PROBLEM TO WORK ON: Your output must be the lines below from the line containing "What Blender Python" to the line containing "COL = SC.collection", both lines included, reproduced exactly and without pictures.

SUPPLIED MATERIAL:

++++++++++++++++++++

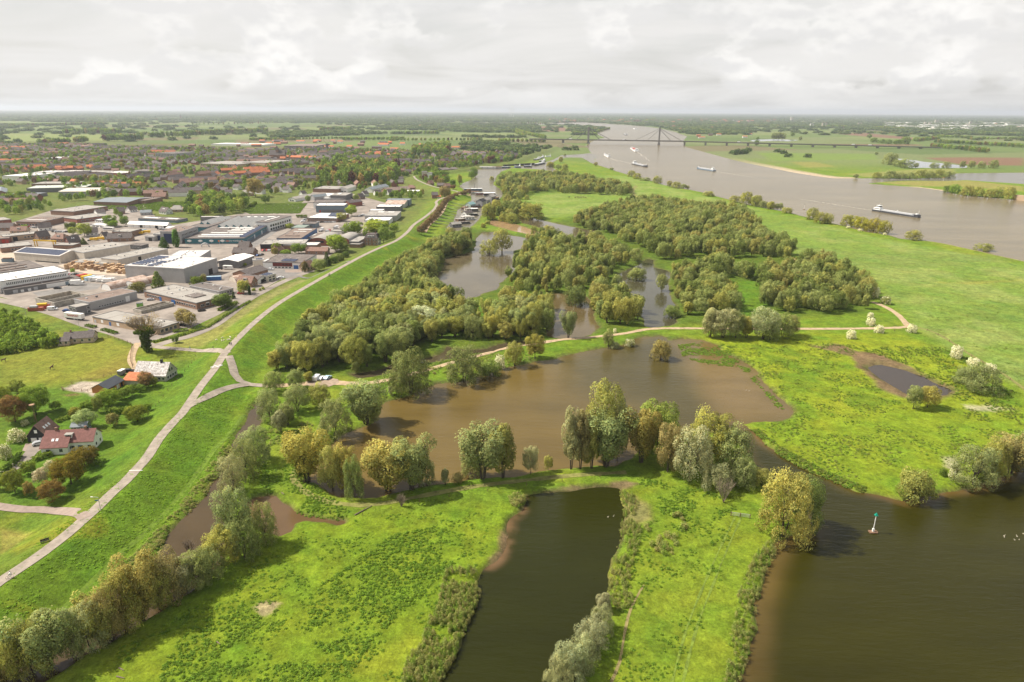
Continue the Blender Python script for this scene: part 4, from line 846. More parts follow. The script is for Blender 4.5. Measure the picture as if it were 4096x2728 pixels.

++++++++++++++++++++

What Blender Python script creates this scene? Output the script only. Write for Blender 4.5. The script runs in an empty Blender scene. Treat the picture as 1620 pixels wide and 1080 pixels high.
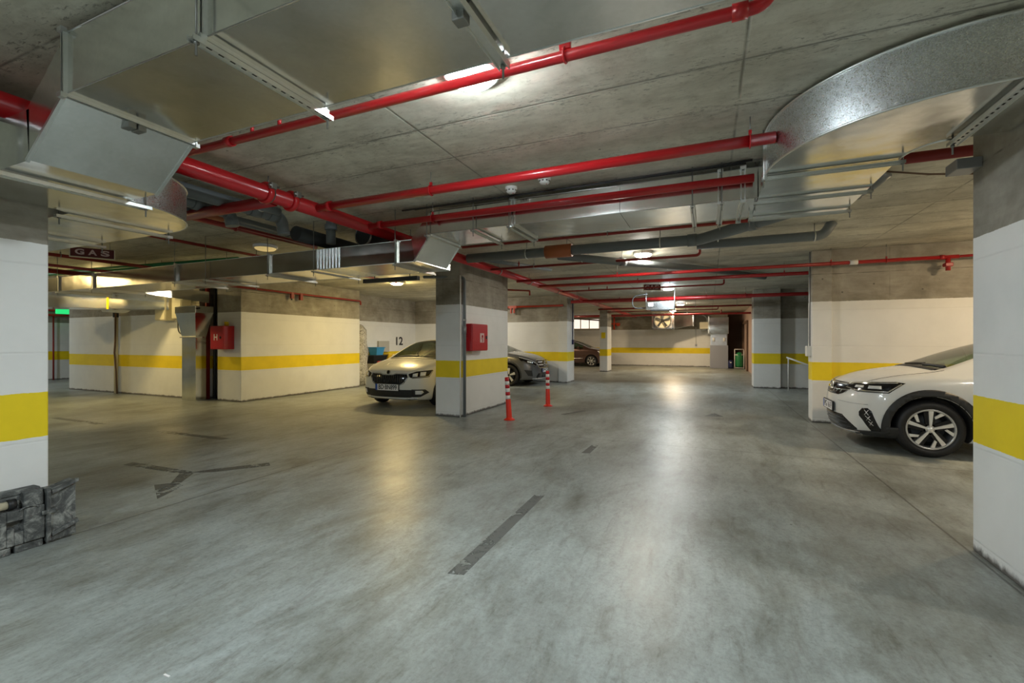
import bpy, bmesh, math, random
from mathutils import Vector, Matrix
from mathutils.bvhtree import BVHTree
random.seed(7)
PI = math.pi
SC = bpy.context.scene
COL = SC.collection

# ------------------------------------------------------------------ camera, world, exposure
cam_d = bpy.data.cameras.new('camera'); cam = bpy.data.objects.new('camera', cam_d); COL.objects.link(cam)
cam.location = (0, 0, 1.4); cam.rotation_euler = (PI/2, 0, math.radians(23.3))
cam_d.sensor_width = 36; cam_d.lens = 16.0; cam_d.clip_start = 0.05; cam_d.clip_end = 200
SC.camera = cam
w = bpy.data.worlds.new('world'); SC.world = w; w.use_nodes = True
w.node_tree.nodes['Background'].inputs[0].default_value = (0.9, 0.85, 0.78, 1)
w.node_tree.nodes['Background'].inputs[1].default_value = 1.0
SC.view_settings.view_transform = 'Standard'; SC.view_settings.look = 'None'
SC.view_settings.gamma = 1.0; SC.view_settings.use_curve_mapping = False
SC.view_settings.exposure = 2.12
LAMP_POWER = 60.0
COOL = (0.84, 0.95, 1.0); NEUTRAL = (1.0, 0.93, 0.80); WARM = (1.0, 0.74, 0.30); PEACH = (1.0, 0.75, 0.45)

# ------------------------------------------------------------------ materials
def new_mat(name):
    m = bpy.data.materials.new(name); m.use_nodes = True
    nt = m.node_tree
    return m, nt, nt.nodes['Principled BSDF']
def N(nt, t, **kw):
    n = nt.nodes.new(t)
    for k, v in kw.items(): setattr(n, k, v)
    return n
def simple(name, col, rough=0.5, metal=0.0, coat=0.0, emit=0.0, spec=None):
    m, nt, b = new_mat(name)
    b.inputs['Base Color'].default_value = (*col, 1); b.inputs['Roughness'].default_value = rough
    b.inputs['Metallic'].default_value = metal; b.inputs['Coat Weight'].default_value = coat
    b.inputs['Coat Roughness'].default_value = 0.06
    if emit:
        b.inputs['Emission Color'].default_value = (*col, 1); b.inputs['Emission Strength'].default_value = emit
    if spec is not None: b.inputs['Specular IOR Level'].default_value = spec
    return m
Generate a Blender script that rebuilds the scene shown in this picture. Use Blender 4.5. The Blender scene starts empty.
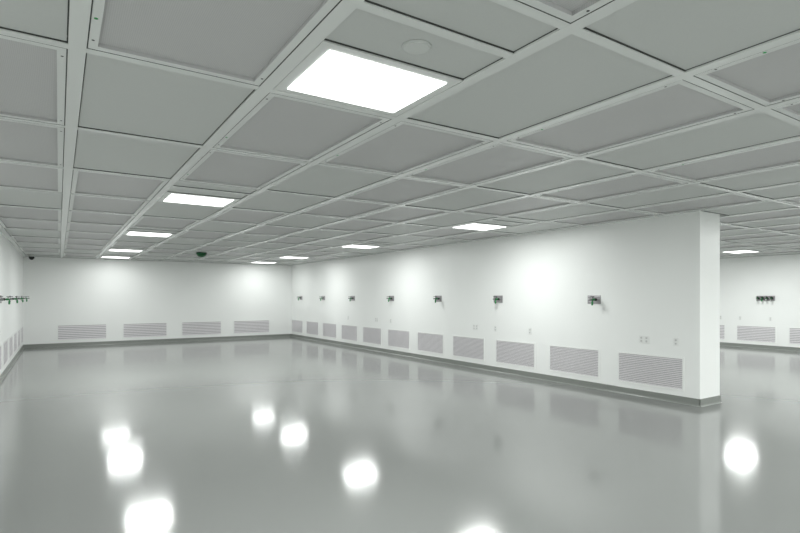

++++++++++++++++++++

EXERCISE ANSWER:
What Blender Python script creates this scene? Output the script only. Write for Blender 4.5. The script runs in an empty Blender scene. Treat the picture as 1620 pixels wide and 1080 pixels high.
import bpy, bmesh, math, random
from mathutils import Vector, Matrix
from mathutils.bvhtree import BVHTree
random.seed(7)
PI = math.pi
SC = bpy.context.scene
COL = SC.collection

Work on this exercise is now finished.